Horst Buchholz schönstes und genauestes Bilder einer lost generation aus Deutschland wurde auch aus dem Kino zwei mal vertrieben, durch die Krise des deutschen Films zu Beginn der sechziger Jahre (und der neue deutsche Film konnte und wollte weder dort beginnen, wo Georg Tressler hatte enden müssen, noch dort, wo eine persönliche Revolte wie die von Buchholz hatte enden müssen), und in der Krise des internationalen Genrefilms in den siebziger Jahren. Am Ende holt Buchholz das „lost“ seiner Generation wieder ein. Er ist der Schauspieler, der am wenigsten eine „Nische“ gefunden hat in der zerfaserten Bildermaschine und als ein verlorener Stern in der Geschichte der Bilder umherzieht. 1980 übernimmt er die Moderation der „Astro-Show“ im Fernsehen, und man sieht ihm an, dass er weder das Medium noch das Konzept der Sendung wirklich mag. Nach nur fünf Sendungen verlässt er nicht nur die Sendung sondern auch das Format, das für einen wie ihn zugleich viel zu klein und viel zu „massenhaft“ ist. Die Stärke seiner Darstellung in den Filmen der fünfziger und sechziger Jahren, nämlich zugleich groß und intim, entrückt und nahe zu sein (auf gelegentlich sogar erschreckende und impertinente Weise nahe) wird nun zum Fluch: Horst Buchholz passt nirgendwo mehr hin.

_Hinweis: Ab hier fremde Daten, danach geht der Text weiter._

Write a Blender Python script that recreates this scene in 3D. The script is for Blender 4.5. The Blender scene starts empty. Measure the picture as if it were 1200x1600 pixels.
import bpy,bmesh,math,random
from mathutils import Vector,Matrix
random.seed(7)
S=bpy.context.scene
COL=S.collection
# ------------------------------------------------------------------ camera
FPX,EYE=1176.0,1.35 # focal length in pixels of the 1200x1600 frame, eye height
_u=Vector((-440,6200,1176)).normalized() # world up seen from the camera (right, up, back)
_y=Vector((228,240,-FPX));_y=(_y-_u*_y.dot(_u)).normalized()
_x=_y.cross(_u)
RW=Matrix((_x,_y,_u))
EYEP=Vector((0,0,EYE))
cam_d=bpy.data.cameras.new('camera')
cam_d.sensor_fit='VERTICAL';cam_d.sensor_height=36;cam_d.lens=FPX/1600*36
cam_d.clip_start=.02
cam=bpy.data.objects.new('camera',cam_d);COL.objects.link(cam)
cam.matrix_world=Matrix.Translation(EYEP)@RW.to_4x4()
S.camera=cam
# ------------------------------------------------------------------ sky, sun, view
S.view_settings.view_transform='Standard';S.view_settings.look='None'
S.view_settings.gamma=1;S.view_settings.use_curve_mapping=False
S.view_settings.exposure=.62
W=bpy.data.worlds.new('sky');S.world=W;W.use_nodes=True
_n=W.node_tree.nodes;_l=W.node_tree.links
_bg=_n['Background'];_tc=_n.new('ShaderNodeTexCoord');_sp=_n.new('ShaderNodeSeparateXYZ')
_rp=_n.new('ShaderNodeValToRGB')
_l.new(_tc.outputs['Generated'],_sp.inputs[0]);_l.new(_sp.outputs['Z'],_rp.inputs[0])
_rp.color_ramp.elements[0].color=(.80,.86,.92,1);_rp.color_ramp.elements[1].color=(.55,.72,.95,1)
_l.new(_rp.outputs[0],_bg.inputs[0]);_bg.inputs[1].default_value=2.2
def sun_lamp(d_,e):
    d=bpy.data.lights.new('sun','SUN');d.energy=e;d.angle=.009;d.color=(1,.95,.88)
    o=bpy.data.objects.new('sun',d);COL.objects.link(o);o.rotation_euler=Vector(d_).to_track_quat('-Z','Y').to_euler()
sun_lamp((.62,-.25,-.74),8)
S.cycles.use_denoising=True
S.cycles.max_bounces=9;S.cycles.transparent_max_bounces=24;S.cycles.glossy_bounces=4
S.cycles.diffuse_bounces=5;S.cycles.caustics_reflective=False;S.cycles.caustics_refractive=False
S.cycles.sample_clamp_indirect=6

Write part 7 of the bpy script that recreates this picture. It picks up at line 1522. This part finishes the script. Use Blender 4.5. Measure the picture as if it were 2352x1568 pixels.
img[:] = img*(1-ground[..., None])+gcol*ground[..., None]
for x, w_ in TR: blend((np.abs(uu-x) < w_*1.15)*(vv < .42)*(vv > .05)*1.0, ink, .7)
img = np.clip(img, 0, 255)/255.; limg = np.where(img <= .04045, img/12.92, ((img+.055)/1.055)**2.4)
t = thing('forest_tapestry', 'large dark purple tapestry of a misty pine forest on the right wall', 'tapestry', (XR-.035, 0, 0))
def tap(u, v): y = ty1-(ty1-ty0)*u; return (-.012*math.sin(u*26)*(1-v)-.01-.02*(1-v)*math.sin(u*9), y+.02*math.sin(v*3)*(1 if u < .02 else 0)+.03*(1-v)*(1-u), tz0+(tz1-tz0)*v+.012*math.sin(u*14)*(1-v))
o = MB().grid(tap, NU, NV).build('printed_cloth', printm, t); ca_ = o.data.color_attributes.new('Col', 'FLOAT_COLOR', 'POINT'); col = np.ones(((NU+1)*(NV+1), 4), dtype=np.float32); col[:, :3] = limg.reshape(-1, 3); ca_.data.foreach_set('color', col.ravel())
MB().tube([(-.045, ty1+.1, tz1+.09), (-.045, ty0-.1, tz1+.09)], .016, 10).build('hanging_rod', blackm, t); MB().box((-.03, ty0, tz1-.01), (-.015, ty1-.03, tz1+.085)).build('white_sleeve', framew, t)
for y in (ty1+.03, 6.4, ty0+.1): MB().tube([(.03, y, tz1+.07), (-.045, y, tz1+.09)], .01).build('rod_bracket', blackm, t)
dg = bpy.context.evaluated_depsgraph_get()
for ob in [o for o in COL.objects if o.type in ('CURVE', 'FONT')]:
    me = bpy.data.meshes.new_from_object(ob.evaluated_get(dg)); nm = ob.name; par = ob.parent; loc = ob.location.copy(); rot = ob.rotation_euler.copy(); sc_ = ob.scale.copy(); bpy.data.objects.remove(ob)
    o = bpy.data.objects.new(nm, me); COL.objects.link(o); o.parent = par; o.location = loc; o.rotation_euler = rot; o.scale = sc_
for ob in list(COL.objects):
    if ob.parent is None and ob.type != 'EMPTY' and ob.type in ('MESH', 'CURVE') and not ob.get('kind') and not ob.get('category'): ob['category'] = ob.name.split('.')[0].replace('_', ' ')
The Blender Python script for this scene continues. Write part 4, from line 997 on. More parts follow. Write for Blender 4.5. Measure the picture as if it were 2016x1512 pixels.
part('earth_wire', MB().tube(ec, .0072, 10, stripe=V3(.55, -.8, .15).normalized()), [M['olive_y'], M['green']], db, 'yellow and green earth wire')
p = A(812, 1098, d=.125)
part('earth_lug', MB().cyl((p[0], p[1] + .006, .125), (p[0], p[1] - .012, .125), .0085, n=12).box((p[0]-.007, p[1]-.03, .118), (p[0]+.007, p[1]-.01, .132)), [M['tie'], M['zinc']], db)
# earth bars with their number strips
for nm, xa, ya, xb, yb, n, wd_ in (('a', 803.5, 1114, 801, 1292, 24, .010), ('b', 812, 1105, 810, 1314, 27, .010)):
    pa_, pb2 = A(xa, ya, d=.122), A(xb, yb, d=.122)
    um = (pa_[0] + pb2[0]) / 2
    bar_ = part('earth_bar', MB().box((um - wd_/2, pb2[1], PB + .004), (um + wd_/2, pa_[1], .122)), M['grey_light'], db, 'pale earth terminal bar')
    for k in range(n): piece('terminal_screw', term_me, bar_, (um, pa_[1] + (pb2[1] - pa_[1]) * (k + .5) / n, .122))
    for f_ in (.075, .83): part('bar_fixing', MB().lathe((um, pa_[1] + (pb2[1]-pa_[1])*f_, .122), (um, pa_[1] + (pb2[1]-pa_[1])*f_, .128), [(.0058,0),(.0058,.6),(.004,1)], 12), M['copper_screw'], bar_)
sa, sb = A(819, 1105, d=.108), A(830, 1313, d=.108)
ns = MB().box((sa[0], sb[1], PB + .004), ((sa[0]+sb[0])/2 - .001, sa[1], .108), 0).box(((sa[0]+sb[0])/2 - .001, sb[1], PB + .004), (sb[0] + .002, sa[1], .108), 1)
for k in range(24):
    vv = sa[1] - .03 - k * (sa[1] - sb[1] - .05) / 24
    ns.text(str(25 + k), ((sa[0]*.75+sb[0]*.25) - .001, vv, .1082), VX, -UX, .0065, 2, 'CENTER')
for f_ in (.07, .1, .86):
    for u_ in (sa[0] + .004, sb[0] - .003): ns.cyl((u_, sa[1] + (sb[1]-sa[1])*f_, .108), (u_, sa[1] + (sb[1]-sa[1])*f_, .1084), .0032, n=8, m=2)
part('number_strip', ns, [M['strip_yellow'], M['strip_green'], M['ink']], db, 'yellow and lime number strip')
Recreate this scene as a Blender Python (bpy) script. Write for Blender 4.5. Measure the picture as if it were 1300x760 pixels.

In den Wiederbelebungsversuchen des alten Films wie Weidenmanns „…aber Johnny!“ (1973) oder Rolf Thieles „Frauenstation“ (1975) scheint er eher Teil des Problems als Teil der Lösung. Aber er weigert sich auch, zu verschwinden. Er spielt Theater, hat Auftritte in Fernsehserien auf beiden Seiten des Ozeans, bei „Derrick“ und „Der Alte“, bei „How the West was Won“ und „Charlie’s Angels“. Auftritte im filmischem Obskur reichen von Umberto Lenzis Kriegsmelodram „Nur drei kamen durch“ (1978) bis zum cineastischen Fehlversuch der deutschen Plan-B-Filme. Nur in Roberto Benignis „Das Leben ist schön“ zeigt Horst Buchholz noch einmal, was auch in seinen späten Jahren noch hätte aus seinem Spiel herausgeholt werden können. Genauer hat niemand das Nebeneinander des Trivialen und Furchtbaren in einem deutschen Charakter auf die Leinwand gebracht. Das Herz konnte einem stillstehen.
Das hätte der Beginn einer dritten Karriere für Horst Buchholz sein können. Aber dafür war es offensichtlich zu spät.